Insight

 

Exploring the Limits of Responsible Business

By Andrew Wilson

Businesses are engaging in initiatives to address the climate crisis. But not all are pushing the boundaries and embracing real change. Is your business properly prepared to meet society’s changing expectations?

I have been working in sustainability long enough to have seen several fads and fashions come and go. I’ll even admit I bought a diesel-engined car in the early 1990s on clear scientific advice that it would emit less CO2 than a petrol model. Some years later we all came to realise there is trade-off between lower carbon and other pollutants such as dioxides, nitrogen oxides, gases and fine particles. My car might have been marginally “greener”, but it certainly wasn’t cleaner. So, forgive me for a moment if I raise a slightly sceptical eyebrow at another sustainability development, nature based solutions (NBS), which are being positioned as the answer to climate change. Undoubtedly, there are huge potential benefits from working with nature to better maintain and replenish natural resources. However, not all nature based solutions are created equal. There is a sometimes a gap between intention and outcome.

 

Perhaps this tension can best be illustrated with reference to two recent corporate initiatives. Both are commendable in their own right and go some way to combatting climate change. But the wider implications of each are very different.

The first example is Coca‑Cola, who recently launched a new prototype beverage bottle made from 100% plant-based plastic. The company claims this is the first time such bottles can be made using technologies that are ready for commercial scale. The bottle (excluding the cap and label) is produced using sugar from corn, removing all petroleum-based content from the bottle itself. Importantly, Coca-Cola’s goal for this plant-based plastic is to use surplus agricultural products to minimize the overall carbon footprint. In addition, Coca-Cola point out that the new plant-based bottle is fully recyclable within the current system, alongside PET-based bottles.

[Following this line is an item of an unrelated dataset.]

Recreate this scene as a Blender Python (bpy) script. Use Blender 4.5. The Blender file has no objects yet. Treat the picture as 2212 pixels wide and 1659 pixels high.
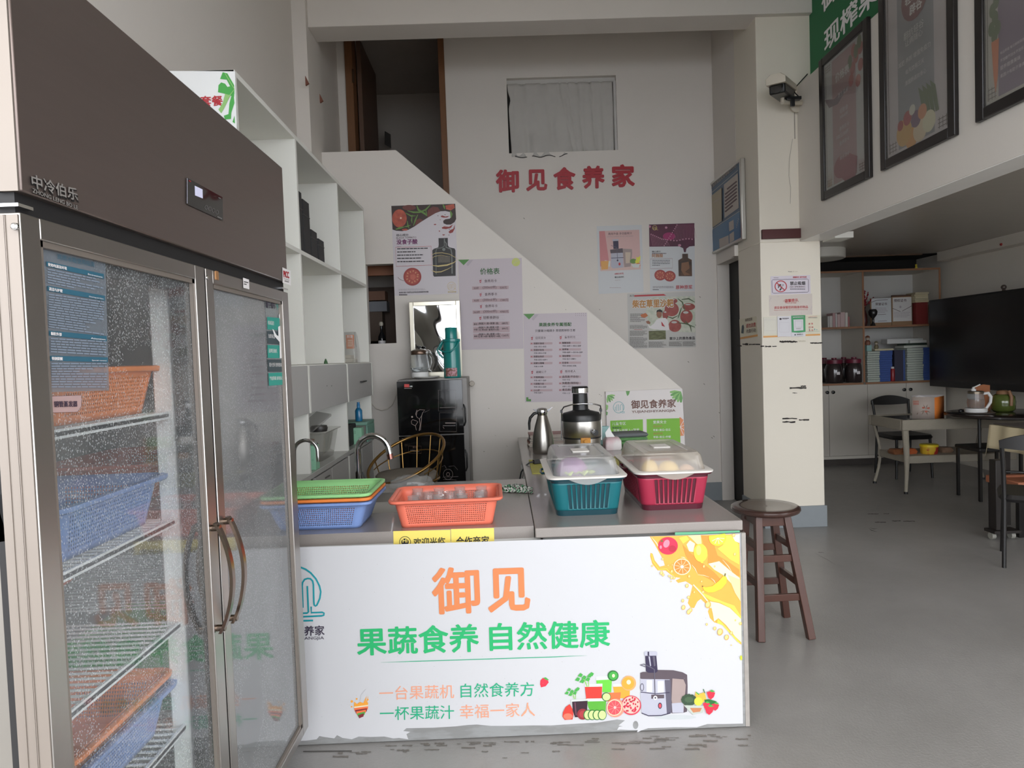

The second example is Shell's 'Drive carbon neutral' campaign, which is part of the company’s loyalty card system. Cardholders can opt to have their emissions offset through purchases of carbon credits. Given that the majority of emissions associated with petrol come from using the fuel once it’s in our cars (rather than getting it from the oil well to the pump) there is some merit in this initiative.

To deliver carbon neutrality, Shell purchases carbon credits equivalent to the amount of carbon emissions for the whole life cycle from drilling to driving, to offset them through Shell’s global portfolio of nature-based solutions projects. The company issues an annual verified carbon reduction certificate confirming that the fuel has been offset.

While there is a degree of win-win with both these corporate initiatives, it can be argued that there is a fundamental difference between the two.

The first, in my view, is moving towards real innovation by changing the way Coca-Cola operates. True, the company is still selling a high-priced fizzy drink, but it is making efforts to fundamentally change the sourcing and manufacturing process of a key component in its product, one that has a massive impact on the environment. Indeed, the company is going further through a trial partnership with Loop using refillable glass bottles, moving away from single-use packaging altogether.

Shell, on the other hand, could be seen to be prolonging a business as usual approach. While the company recognises that switching to electric vehicles is the best way forward (and is providing UK forecourts with 100% renewable electricity charging points), the drive carbon neutral NBS scheme quietly condones the continued use of petrol and diesel. It fails to recognise that we simply can’t off-set our way out of the climate crisis.

This brief consideration of nature based solutions as one corporate response to the climate crisis raises a substantive issue. It points to a much larger question of whether your business is properly prepared to meet society’s changing expectations.

Those companies that focus on business as usual will not fail in the short term. However, they will be under severe threat when regulators, investors and consumers start to reassess the trade-offs we are making – as I did with my car all those years ago.

In contrast, companies that are willing to innovate, to develop new ways of working and push the boundaries of responsible business will be become more resilient, more responsive and more respected. In short, they will be much better placed to prosper over the long term as we continue the transition to a more sustainable world.